[geeks] Recommendations for Home-Use RAID

Francois Dion francois.dion at gmail.com
Fri Aug 10 09:17:04 CDT 2007


On 8/9/07, J. Alexander Jacocks <jjacocks at gmail.com> wrote:
> I have a Yellow Machine RAID (http://yellowmachine.com, though the company's
> out of business) that I store all my archived data on.  Right now, it has 4
> 500gb PATA disks in it, and is running RAID-5.
[...]
>
> So, I'm looking for suggestions for a replacement device, or setup.  If
> possible, I'd prefer to re-use the PATA disks that I have (I have a ton of
> 250gb and 500gb disks)

Get a PC, get a pair of SATA controllers (man marvell88sx to find what
cards work at top performance w/solaris, that's the chipset found in
thumper), and since you want to use PATA drives get SATA/PATA
adapters.

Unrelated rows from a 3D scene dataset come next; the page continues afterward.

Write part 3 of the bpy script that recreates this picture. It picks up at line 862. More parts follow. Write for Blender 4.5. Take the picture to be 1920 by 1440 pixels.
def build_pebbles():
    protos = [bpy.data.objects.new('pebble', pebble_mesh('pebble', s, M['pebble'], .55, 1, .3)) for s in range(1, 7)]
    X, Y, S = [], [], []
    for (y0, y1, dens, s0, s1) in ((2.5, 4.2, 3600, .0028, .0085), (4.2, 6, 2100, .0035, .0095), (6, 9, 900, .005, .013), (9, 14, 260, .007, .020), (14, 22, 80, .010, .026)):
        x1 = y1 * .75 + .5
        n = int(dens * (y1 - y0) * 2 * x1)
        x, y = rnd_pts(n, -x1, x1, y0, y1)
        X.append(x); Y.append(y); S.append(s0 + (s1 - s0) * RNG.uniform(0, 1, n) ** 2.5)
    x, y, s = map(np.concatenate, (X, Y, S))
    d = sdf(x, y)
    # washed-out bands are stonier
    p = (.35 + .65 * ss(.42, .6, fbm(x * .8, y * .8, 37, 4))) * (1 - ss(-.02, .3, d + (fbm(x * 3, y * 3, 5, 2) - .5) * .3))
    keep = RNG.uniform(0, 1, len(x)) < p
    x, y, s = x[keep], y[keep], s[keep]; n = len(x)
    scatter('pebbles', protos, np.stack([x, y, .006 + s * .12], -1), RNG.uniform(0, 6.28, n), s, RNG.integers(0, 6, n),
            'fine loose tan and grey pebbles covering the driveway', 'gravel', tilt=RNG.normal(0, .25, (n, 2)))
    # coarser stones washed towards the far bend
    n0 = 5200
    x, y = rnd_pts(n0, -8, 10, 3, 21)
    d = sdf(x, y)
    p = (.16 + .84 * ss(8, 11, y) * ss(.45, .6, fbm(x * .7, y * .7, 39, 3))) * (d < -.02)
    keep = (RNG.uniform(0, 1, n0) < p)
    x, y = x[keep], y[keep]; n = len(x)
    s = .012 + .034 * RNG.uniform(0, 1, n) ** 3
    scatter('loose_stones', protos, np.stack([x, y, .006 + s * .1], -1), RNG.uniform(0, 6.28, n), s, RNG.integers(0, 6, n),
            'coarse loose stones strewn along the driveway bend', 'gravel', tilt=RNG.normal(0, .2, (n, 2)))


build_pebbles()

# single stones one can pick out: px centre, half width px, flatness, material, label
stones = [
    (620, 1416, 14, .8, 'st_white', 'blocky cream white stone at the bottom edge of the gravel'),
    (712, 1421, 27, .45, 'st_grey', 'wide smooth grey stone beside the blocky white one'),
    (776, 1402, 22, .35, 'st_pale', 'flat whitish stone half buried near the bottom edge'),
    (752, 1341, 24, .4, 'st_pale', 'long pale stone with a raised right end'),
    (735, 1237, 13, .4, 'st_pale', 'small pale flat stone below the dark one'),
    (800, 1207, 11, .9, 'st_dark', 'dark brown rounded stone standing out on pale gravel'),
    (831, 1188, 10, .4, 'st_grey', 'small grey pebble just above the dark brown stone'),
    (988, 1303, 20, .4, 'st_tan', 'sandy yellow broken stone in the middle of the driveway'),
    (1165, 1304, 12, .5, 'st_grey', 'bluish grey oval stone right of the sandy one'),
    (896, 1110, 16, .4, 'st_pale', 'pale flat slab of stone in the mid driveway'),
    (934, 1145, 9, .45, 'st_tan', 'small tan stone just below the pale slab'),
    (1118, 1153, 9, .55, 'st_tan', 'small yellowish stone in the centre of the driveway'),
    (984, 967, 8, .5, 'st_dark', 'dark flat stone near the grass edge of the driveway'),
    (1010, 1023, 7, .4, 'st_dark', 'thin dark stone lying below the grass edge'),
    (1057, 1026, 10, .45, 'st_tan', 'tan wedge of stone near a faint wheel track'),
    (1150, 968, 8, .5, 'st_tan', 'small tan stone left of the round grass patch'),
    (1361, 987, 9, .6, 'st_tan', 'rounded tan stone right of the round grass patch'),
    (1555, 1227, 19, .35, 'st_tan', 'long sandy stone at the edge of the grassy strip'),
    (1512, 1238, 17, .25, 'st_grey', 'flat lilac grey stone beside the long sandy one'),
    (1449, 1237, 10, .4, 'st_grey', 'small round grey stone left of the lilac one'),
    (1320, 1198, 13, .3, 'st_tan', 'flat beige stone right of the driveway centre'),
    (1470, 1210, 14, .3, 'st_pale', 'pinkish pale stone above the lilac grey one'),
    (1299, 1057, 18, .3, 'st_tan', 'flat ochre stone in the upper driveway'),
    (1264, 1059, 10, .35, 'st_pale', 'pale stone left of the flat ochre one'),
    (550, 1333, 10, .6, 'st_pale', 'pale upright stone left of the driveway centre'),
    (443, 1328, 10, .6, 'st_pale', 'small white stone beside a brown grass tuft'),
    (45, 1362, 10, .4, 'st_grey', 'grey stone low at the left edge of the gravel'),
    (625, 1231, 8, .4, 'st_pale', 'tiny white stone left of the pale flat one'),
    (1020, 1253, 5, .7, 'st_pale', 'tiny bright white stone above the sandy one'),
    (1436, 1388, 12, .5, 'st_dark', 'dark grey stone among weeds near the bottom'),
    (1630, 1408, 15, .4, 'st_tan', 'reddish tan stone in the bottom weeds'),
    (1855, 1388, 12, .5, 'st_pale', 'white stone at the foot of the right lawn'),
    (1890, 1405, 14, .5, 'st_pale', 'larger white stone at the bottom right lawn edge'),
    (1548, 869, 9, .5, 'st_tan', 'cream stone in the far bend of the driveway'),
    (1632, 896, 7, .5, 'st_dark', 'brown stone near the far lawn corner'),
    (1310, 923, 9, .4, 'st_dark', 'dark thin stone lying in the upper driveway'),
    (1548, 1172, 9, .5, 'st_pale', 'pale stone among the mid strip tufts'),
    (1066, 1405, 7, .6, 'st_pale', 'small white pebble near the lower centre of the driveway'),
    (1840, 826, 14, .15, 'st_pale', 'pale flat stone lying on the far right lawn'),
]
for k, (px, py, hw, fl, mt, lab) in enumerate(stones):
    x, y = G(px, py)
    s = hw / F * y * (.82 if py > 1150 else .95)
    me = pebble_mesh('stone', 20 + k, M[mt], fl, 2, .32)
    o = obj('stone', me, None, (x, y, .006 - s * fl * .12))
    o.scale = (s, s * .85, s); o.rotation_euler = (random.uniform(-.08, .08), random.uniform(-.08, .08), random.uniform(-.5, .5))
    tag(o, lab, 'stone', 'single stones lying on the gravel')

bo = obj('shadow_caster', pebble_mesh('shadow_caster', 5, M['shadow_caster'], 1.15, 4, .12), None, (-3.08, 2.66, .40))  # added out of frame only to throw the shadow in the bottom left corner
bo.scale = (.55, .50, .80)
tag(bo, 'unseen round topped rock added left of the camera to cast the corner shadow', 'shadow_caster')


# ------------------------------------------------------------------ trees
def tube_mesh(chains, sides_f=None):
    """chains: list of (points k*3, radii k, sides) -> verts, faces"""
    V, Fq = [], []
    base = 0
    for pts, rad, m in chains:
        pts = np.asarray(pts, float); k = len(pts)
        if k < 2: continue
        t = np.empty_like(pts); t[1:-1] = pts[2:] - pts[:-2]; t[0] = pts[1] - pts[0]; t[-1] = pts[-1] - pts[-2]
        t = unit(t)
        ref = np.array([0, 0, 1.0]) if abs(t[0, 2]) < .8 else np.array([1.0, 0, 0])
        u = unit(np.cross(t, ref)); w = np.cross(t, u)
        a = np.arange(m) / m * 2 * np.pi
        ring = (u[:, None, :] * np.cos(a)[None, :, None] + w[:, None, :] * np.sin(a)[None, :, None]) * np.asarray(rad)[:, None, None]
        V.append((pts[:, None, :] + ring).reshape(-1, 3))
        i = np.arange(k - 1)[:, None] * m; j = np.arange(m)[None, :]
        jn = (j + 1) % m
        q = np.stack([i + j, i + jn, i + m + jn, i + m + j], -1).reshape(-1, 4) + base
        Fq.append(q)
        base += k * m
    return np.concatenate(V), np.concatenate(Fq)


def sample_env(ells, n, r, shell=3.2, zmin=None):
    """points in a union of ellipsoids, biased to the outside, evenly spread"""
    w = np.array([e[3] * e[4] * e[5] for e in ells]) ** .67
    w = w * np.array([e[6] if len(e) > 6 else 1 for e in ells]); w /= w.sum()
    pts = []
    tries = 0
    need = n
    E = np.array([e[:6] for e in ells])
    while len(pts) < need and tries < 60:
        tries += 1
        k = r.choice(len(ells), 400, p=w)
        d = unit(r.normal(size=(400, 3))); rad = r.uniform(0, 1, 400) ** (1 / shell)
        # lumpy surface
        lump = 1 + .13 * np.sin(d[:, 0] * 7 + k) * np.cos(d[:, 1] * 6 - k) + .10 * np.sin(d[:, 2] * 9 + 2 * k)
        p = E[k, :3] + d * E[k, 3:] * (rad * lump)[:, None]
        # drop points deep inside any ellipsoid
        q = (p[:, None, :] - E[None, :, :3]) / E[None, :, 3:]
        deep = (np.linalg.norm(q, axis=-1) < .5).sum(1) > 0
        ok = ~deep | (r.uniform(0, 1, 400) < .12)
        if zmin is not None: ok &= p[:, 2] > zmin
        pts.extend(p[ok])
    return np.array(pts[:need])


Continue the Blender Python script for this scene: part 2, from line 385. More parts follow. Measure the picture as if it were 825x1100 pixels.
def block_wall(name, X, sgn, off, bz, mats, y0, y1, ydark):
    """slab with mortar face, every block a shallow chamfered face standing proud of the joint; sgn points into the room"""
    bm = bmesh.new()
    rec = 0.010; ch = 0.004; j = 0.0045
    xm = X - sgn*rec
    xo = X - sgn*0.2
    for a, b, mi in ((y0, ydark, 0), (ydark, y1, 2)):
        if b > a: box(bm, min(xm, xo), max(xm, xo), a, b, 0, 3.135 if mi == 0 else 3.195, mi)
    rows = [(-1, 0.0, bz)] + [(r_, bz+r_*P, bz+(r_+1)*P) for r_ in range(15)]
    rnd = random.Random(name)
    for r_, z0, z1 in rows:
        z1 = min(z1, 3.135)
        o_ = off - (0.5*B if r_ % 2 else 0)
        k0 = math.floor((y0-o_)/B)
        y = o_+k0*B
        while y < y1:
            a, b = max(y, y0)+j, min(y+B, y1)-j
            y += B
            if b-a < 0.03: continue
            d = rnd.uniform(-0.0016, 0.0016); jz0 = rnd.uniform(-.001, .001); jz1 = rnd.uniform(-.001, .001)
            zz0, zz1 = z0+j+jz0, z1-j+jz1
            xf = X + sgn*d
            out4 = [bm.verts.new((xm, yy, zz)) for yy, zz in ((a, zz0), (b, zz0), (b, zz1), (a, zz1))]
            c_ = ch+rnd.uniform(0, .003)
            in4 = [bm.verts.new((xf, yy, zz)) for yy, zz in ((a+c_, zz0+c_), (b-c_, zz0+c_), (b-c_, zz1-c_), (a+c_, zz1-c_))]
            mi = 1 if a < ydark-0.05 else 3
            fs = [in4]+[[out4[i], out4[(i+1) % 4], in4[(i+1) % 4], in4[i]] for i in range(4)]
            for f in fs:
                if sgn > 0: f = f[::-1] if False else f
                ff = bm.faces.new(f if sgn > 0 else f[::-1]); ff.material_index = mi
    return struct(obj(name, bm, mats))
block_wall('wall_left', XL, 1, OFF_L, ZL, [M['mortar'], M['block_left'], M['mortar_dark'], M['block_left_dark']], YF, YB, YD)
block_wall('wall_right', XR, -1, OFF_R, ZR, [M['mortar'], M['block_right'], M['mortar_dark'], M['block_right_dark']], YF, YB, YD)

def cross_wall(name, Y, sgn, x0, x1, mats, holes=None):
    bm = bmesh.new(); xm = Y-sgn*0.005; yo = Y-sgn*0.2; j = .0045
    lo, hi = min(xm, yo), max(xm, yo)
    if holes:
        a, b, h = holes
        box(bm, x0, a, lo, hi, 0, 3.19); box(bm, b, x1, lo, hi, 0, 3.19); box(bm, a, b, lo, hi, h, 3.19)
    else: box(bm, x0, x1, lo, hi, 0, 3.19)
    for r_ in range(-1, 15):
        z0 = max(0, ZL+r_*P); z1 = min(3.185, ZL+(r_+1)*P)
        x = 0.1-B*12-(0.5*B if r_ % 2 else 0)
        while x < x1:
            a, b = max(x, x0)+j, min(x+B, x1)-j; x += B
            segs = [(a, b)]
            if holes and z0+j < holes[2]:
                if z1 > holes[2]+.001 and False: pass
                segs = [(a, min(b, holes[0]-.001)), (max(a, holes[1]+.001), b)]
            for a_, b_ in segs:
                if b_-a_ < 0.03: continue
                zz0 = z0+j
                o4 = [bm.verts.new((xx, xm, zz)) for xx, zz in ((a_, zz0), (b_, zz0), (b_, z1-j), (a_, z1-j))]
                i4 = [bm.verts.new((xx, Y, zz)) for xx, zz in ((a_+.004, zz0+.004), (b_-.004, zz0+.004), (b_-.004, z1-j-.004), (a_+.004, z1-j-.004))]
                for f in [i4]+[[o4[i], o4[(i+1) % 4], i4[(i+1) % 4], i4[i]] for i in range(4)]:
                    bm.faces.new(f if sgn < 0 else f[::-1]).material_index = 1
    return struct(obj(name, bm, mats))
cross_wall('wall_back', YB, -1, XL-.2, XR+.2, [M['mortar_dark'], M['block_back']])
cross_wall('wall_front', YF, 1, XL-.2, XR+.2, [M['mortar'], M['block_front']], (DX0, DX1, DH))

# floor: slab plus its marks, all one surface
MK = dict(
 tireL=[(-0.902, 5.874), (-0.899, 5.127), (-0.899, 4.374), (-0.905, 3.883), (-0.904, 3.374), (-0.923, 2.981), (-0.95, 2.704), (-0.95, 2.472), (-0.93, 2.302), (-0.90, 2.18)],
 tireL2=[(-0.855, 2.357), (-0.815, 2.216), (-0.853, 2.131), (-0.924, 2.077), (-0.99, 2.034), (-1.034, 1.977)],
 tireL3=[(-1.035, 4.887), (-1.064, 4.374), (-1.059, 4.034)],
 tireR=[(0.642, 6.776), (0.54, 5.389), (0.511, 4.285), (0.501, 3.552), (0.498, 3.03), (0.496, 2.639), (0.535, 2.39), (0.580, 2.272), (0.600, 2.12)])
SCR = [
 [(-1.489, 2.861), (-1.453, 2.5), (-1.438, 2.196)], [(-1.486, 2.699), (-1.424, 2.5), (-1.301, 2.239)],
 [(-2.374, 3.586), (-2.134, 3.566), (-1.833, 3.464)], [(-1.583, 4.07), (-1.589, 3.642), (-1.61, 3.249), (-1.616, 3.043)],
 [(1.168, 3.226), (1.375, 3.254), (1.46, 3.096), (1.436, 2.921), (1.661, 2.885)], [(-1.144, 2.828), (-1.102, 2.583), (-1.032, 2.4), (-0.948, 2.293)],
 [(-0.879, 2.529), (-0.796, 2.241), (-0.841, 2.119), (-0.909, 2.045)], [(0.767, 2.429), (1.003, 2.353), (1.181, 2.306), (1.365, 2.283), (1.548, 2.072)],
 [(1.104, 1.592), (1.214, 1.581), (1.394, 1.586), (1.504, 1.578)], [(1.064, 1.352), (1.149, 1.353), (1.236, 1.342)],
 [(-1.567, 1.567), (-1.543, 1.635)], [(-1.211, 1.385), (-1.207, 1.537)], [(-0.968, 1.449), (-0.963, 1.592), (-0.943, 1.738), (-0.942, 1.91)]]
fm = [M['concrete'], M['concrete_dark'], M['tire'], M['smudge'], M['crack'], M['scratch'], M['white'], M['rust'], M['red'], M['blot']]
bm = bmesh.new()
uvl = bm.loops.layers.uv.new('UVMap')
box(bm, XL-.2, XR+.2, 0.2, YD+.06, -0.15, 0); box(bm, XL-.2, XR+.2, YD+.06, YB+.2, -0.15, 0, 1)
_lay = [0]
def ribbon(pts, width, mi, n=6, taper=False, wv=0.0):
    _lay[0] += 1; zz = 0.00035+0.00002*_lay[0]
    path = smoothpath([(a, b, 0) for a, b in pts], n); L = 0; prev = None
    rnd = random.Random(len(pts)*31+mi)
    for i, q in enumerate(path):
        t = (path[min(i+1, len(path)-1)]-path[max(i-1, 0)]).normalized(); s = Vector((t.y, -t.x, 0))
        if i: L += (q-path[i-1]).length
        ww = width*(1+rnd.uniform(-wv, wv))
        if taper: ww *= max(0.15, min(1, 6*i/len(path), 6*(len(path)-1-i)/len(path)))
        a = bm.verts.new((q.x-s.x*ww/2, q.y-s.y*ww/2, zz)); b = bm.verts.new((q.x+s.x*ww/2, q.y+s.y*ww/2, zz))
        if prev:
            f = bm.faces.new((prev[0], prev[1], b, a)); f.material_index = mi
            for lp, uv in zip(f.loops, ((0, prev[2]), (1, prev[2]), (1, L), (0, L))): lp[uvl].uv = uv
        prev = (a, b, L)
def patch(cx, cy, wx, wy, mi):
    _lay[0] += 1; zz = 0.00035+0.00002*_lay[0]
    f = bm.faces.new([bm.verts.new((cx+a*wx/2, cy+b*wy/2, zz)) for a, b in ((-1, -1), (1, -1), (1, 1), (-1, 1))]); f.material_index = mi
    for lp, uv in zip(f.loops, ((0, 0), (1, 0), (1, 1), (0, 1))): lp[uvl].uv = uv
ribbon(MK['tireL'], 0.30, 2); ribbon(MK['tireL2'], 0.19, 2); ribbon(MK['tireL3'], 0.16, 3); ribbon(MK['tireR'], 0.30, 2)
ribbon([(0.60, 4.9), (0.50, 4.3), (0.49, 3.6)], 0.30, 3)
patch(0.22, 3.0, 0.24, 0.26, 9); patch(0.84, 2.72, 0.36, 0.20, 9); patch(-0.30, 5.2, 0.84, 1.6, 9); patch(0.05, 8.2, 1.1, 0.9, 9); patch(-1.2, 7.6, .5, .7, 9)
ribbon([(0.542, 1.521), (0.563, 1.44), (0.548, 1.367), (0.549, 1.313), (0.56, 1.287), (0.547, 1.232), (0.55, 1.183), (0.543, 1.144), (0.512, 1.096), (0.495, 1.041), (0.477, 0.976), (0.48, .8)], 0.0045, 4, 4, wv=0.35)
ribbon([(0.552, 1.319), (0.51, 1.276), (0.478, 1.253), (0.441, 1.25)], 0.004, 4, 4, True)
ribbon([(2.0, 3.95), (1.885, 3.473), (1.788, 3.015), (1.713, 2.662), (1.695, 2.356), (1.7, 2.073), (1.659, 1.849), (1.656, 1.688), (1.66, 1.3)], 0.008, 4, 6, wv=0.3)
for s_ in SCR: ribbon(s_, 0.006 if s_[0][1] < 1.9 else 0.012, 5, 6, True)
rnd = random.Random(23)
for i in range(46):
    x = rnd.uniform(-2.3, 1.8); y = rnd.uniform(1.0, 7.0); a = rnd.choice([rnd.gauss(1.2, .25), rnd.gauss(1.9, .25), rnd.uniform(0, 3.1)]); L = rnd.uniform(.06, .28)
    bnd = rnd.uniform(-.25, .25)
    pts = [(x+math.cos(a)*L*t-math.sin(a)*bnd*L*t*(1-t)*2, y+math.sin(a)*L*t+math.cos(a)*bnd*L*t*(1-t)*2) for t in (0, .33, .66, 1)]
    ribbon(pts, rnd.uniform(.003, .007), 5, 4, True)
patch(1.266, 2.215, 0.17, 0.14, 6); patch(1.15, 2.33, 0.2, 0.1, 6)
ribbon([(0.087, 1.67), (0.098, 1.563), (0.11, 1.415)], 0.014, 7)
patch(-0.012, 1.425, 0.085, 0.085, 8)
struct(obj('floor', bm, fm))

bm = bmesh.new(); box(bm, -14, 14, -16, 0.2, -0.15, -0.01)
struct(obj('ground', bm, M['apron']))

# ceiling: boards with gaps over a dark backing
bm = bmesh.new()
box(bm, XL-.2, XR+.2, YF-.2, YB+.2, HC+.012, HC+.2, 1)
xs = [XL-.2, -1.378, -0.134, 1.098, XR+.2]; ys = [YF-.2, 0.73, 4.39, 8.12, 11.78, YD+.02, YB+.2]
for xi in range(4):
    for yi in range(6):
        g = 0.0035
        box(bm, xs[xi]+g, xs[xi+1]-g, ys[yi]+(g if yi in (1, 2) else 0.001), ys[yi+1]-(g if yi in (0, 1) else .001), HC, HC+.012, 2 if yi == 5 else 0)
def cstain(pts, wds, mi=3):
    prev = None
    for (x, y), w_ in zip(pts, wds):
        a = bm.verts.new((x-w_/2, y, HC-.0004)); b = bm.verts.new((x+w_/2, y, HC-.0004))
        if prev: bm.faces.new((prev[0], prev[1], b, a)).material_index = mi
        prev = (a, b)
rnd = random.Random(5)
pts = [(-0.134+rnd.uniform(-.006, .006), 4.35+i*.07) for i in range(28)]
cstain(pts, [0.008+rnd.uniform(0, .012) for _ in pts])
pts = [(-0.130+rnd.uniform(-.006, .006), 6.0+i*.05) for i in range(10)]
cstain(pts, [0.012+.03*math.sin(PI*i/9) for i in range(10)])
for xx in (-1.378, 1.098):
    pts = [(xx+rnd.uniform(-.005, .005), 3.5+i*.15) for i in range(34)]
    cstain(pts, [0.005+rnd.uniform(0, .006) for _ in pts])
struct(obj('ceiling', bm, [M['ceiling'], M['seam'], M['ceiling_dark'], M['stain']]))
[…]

I get them at a local store for about $7, I'm sure you can
do better online. Install Solaris 10 U4 (out officially in two weeks
or so). man zfs. depending on how you want to do this, and how many
drives total, you could go raid-z w/hot spare, or raid mirror+stripe.
It is one command line with zpool. Then create whatever zfs
filesystem(s) on top of the pool. You can auto share with samba
through the zfs command when you create the filesystem or later. You
can of course add nfs if you need it. You now have your own homebrew
Thumper.

The advantage is that your data wont get silently corrupted like they
can with Raid-5 or anything else out there (been there, done that,
lost a lot of digital copies of my vinyl records that took forever to
convert - the files looked ok, the os, backup program etc never saw it
coming, silent corruption all the way to my backup).

> and I'd like to significantly improve my write
> performance.

zfs w/ fast controllers and enough ram is pretty darn good. What kind
of throughput do you need? Sustained? What kind of data? Video?